# Challenge
Spot each line that carries the word "pixels"; copy those lines.
* begin Data provided *
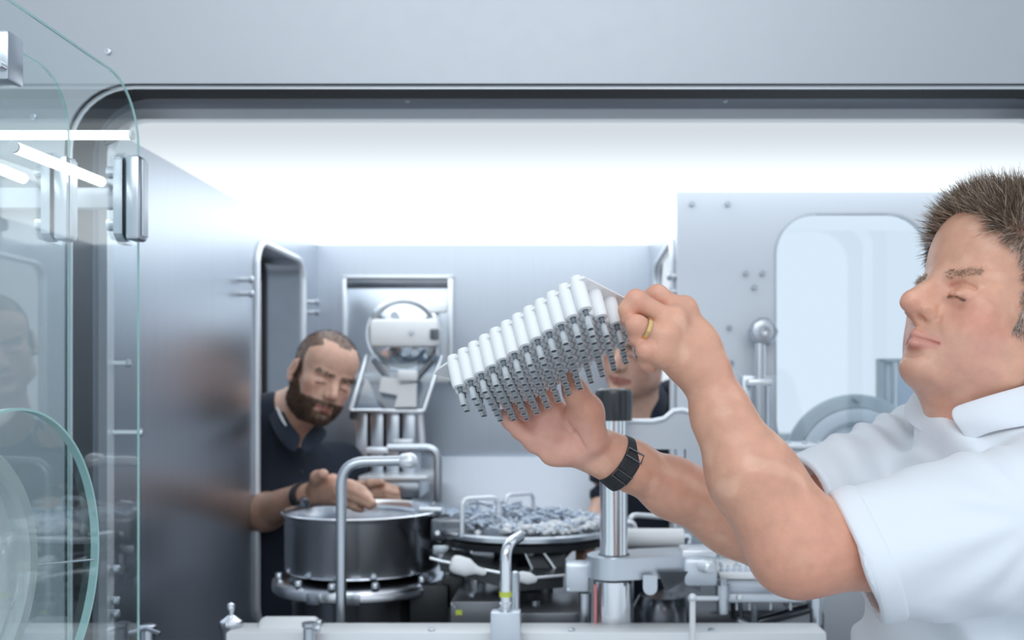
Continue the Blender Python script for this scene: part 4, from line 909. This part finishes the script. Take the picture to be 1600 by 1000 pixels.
* end Data provided *
* begin Data provided *
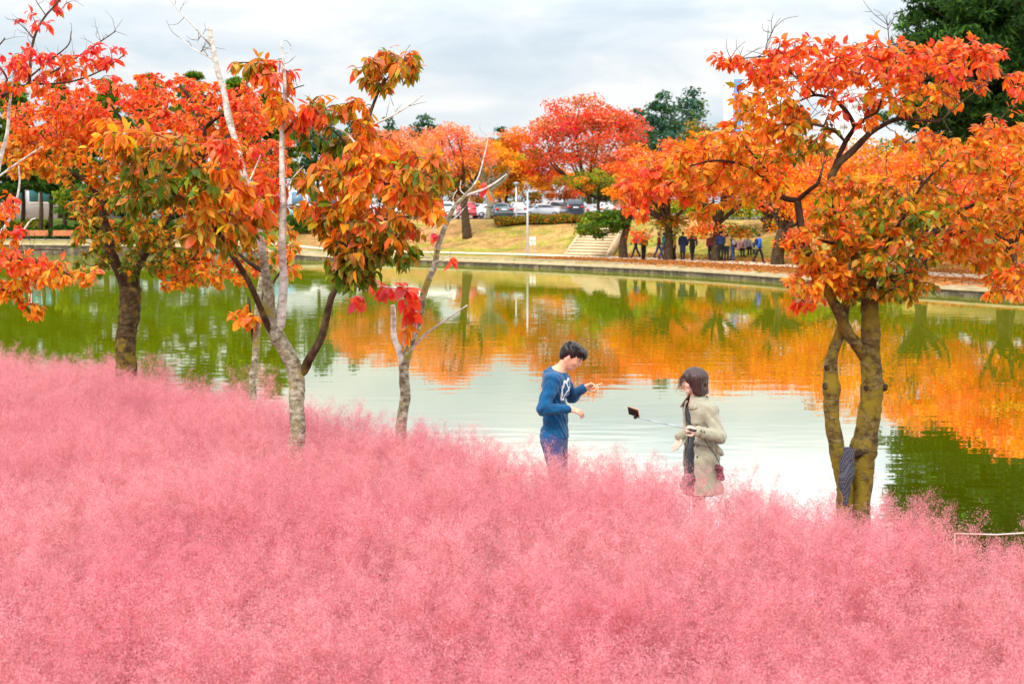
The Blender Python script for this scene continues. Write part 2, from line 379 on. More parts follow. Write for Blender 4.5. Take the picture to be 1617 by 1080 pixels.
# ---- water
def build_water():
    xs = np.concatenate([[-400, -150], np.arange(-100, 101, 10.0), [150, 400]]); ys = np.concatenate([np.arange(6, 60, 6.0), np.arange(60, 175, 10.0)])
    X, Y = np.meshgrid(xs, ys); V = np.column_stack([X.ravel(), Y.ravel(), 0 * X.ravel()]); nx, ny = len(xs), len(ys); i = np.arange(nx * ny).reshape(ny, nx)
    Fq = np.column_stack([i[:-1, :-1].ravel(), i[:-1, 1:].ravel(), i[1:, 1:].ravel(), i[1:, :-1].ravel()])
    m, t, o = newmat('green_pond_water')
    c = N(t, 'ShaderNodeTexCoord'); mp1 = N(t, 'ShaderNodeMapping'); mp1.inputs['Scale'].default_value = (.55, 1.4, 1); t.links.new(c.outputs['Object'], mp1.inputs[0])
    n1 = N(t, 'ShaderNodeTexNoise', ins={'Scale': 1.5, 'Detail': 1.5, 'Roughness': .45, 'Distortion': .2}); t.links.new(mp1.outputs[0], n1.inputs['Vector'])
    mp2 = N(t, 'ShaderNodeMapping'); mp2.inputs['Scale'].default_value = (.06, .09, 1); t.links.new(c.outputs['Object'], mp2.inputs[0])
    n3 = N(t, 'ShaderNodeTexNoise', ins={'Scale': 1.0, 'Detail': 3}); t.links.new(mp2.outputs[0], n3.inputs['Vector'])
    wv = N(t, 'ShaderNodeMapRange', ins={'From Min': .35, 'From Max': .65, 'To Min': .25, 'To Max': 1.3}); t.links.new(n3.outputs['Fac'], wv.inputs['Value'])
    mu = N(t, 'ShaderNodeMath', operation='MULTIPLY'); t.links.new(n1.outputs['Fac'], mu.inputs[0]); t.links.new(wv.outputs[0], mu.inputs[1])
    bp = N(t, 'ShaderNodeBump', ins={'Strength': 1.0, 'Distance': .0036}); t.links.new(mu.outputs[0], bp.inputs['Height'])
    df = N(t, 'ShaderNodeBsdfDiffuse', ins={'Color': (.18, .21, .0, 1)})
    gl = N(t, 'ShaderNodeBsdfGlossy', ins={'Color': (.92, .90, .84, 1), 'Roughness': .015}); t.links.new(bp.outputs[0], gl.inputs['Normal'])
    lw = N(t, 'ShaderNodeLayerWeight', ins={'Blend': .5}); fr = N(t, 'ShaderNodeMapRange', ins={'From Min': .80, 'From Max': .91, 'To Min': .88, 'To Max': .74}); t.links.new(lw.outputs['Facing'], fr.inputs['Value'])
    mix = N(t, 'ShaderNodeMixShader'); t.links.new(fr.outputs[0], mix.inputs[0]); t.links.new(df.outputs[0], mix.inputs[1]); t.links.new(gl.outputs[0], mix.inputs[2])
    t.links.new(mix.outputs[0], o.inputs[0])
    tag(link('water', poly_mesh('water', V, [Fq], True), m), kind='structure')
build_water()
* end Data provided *
# Answer below
Continue the Blender Python script for this scene: part 4, from line 909. This part finishes the script. Take the picture to be 1600 by 1000 pixels.
The Blender Python script for this scene continues. Write part 2, from line 379 on. More parts follow. Write for Blender 4.5. Take the picture to be 1617 by 1080 pixels.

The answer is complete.